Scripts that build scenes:
--- START ---

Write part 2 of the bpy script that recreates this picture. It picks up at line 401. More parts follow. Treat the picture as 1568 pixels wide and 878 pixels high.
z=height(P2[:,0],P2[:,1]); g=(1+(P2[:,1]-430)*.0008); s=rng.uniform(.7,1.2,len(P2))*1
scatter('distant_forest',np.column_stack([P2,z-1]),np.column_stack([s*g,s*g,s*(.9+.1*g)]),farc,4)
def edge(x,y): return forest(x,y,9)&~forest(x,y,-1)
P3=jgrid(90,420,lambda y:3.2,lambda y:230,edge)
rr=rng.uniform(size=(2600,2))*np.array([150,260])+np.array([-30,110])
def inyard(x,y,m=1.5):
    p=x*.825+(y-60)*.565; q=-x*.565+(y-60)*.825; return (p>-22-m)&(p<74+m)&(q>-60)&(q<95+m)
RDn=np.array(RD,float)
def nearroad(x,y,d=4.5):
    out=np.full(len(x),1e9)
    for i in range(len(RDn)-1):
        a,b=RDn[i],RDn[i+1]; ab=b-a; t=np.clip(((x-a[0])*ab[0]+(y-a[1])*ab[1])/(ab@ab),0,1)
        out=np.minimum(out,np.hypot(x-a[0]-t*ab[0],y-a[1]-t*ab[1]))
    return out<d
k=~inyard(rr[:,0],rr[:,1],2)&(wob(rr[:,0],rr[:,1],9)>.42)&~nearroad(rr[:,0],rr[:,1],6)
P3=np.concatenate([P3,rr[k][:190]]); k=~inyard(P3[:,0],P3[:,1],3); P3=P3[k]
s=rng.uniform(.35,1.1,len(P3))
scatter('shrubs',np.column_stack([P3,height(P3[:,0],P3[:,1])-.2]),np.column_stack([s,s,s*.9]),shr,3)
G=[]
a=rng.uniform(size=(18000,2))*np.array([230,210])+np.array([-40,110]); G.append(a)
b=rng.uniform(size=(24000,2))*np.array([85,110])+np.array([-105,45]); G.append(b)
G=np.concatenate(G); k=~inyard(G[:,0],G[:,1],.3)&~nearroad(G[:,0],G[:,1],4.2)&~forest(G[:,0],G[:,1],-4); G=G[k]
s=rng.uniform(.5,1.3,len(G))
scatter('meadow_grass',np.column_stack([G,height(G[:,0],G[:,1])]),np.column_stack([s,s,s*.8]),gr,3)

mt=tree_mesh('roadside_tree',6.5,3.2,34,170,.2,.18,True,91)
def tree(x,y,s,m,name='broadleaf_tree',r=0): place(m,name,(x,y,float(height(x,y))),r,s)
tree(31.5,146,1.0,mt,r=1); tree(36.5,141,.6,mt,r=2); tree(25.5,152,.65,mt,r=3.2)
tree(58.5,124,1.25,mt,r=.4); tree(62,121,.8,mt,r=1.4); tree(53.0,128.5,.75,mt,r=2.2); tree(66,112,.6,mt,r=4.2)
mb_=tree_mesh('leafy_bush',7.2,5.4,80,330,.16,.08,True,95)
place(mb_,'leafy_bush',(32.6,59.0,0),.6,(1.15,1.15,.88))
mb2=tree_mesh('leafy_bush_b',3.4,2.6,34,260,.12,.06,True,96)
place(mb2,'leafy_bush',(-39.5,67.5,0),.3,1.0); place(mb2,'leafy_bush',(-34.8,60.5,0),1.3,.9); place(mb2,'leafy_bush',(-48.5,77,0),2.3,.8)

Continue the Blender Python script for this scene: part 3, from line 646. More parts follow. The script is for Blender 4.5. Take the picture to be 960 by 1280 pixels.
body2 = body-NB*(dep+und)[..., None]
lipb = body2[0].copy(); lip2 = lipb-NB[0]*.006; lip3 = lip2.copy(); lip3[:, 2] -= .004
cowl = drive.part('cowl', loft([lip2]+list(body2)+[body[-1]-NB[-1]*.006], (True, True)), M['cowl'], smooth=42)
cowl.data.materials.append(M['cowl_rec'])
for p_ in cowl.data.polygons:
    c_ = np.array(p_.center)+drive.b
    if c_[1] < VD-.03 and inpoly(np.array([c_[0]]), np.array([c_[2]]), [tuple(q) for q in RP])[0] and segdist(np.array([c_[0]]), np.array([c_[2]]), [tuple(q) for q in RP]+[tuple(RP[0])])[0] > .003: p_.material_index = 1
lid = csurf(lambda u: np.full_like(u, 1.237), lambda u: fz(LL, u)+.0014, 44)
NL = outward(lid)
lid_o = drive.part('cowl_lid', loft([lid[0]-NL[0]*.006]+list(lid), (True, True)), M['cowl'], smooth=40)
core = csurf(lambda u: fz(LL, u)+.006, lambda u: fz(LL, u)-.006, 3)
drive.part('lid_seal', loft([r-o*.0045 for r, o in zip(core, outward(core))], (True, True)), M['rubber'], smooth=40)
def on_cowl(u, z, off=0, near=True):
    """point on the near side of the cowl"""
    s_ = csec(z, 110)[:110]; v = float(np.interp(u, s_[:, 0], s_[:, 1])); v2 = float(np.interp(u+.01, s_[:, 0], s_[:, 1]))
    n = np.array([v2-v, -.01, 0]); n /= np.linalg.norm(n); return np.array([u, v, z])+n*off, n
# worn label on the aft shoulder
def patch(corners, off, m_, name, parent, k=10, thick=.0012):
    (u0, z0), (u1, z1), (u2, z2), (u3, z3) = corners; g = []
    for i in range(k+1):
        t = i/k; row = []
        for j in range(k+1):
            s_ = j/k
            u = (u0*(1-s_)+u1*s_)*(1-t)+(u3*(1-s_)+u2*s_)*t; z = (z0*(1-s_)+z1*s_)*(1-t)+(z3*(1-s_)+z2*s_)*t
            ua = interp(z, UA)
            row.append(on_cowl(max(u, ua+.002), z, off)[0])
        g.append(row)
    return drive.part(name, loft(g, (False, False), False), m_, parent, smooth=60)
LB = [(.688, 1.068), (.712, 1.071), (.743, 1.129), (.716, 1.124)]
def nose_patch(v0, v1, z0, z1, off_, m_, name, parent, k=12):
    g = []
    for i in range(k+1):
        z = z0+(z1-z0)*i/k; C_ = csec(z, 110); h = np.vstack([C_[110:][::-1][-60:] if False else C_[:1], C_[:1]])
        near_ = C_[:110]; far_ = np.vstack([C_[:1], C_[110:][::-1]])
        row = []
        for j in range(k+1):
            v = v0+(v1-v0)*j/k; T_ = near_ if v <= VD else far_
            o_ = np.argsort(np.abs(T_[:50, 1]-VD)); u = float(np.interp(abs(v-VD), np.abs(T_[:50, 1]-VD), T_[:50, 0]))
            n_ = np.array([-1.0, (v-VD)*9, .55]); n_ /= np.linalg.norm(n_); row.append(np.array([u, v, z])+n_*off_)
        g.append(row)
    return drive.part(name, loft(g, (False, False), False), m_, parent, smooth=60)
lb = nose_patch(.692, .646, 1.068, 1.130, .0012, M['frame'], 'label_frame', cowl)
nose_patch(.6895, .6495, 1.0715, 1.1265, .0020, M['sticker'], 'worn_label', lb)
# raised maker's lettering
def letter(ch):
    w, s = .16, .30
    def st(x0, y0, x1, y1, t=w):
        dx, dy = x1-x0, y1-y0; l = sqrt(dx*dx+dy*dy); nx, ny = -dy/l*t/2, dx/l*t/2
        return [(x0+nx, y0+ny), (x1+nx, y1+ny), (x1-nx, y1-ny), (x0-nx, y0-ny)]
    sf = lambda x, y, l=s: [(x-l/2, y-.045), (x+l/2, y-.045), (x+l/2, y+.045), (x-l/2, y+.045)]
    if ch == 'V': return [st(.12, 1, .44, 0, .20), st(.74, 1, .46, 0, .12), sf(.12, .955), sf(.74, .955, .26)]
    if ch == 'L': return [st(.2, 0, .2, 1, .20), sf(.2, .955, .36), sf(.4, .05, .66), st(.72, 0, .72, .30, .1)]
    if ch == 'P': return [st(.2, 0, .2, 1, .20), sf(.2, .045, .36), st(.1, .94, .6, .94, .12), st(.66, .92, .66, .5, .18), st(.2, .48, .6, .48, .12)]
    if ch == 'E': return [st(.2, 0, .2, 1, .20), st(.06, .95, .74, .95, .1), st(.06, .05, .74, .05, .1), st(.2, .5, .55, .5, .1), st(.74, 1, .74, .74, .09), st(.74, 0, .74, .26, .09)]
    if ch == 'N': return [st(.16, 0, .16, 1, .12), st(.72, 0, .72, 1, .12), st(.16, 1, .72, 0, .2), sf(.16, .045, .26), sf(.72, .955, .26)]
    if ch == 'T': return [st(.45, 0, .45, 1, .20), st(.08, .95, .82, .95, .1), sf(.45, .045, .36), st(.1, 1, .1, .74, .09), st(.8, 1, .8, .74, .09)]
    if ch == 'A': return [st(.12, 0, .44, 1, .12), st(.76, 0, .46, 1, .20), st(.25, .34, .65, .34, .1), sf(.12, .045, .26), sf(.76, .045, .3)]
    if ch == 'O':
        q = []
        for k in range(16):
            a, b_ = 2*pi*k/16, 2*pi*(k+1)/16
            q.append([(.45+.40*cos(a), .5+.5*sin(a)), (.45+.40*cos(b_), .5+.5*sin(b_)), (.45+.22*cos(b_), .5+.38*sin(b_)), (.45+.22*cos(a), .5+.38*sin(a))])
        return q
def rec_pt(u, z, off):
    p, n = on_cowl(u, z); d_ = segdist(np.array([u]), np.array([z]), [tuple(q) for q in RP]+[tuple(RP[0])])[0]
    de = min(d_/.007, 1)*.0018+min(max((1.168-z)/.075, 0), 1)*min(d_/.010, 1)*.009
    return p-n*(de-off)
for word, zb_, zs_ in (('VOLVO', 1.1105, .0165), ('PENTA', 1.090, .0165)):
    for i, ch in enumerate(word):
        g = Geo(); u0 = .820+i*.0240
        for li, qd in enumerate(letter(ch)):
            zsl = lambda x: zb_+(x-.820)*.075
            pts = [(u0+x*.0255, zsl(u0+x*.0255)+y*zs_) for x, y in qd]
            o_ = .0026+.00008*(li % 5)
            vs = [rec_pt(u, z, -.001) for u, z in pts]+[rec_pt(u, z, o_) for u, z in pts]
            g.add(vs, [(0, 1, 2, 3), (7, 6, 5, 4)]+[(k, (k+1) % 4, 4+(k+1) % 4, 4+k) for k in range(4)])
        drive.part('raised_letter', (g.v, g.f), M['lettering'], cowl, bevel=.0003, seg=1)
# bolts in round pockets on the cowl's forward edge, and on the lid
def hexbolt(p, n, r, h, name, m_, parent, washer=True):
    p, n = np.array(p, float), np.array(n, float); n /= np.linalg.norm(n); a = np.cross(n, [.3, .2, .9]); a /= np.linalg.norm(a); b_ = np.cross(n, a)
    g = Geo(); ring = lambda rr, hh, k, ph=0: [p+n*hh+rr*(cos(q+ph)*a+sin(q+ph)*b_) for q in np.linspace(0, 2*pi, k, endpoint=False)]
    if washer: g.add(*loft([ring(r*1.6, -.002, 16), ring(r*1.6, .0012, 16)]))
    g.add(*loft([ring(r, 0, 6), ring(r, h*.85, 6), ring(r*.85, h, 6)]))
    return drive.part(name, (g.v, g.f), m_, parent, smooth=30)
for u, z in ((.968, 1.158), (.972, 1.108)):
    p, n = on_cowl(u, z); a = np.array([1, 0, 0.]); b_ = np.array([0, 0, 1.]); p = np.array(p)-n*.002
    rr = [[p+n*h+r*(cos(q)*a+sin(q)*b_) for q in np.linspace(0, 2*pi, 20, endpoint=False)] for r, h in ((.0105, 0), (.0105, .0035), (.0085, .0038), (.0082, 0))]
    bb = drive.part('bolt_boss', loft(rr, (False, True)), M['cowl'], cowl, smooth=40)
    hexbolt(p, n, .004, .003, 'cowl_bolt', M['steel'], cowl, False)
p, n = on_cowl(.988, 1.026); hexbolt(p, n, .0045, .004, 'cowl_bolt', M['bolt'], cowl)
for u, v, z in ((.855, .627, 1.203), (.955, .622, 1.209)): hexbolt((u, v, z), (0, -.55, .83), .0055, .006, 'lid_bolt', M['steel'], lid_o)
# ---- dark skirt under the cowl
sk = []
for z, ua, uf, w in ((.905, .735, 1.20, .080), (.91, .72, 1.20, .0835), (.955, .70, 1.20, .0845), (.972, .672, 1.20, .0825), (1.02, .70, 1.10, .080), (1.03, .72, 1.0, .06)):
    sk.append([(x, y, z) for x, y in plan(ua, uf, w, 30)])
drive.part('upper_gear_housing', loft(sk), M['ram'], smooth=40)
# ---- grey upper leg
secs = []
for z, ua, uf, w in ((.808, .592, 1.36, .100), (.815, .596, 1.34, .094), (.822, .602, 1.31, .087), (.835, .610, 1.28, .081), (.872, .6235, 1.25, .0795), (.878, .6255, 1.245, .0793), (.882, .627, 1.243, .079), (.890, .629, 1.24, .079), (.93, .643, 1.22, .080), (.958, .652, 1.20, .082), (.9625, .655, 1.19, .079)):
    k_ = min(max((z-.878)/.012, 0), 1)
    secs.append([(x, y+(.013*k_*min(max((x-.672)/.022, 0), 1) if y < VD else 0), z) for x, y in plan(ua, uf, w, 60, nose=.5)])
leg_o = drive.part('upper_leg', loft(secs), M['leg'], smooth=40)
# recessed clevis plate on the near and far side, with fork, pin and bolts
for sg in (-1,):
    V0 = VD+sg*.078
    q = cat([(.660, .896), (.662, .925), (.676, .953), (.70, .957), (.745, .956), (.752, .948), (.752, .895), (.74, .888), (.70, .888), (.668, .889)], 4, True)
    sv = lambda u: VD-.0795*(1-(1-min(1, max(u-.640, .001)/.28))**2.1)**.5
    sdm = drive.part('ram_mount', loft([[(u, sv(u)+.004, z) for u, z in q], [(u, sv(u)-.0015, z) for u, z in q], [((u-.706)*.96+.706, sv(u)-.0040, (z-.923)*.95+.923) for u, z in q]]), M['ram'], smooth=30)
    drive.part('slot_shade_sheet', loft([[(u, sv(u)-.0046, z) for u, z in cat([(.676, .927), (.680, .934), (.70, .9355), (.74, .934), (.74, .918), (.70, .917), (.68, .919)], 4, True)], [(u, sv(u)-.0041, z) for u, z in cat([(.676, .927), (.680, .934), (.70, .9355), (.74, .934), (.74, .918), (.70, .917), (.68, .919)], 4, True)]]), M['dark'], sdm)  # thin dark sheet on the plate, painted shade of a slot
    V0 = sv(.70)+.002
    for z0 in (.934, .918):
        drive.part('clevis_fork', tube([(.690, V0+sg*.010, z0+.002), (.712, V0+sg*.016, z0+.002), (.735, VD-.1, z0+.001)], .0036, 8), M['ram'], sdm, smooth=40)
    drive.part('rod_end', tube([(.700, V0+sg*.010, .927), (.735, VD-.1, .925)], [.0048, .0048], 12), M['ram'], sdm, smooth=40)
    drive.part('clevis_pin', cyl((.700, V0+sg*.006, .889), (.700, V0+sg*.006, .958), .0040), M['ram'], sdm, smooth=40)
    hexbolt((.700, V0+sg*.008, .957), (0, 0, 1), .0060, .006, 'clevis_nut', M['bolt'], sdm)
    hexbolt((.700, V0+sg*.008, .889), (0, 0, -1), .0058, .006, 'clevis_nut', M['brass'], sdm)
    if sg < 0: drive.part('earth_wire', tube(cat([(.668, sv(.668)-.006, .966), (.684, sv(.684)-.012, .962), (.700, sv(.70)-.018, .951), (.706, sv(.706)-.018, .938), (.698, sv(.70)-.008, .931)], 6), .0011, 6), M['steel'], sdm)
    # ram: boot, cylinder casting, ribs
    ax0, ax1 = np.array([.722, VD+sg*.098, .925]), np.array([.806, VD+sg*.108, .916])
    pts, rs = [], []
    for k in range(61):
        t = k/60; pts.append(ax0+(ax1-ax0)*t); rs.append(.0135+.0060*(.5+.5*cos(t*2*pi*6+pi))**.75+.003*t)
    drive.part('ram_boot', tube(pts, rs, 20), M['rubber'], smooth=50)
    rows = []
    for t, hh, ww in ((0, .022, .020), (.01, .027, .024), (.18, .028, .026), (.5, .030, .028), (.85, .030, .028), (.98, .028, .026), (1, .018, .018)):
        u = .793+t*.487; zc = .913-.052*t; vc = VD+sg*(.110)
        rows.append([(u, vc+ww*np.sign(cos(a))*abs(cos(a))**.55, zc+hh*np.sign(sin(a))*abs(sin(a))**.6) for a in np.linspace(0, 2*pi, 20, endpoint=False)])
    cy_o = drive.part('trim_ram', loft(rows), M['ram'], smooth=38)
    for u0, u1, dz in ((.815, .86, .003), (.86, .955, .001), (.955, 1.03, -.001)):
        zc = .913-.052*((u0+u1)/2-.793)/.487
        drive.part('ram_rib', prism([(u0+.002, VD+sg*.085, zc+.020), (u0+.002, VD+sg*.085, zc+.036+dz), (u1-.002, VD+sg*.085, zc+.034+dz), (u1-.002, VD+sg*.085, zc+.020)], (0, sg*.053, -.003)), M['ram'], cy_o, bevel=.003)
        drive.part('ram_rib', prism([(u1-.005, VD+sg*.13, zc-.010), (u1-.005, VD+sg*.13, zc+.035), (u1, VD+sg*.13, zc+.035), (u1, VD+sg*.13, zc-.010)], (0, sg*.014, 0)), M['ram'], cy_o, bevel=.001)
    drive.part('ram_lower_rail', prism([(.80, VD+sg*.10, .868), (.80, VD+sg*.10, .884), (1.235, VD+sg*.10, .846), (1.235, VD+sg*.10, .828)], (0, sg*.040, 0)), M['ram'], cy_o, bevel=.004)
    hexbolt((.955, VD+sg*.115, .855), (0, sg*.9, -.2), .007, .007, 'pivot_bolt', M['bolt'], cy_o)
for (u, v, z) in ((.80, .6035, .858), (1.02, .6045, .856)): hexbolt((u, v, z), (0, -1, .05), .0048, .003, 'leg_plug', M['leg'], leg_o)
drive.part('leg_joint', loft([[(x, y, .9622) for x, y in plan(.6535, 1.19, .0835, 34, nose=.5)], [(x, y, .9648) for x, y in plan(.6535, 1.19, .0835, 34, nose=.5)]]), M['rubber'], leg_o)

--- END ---

### DIRECTION:
Look through the entries above; copy each line where the string "pixels" appears.

### FINISHED TASK:
Write part 2 of the bpy script that recreates this picture. It picks up at line 401. More parts follow. Treat the picture as 1568 pixels wide and 878 pixels high.
Continue the Blender Python script for this scene: part 3, from line 646. More parts follow. The script is for Blender 4.5. Take the picture to be 960 by 1280 pixels.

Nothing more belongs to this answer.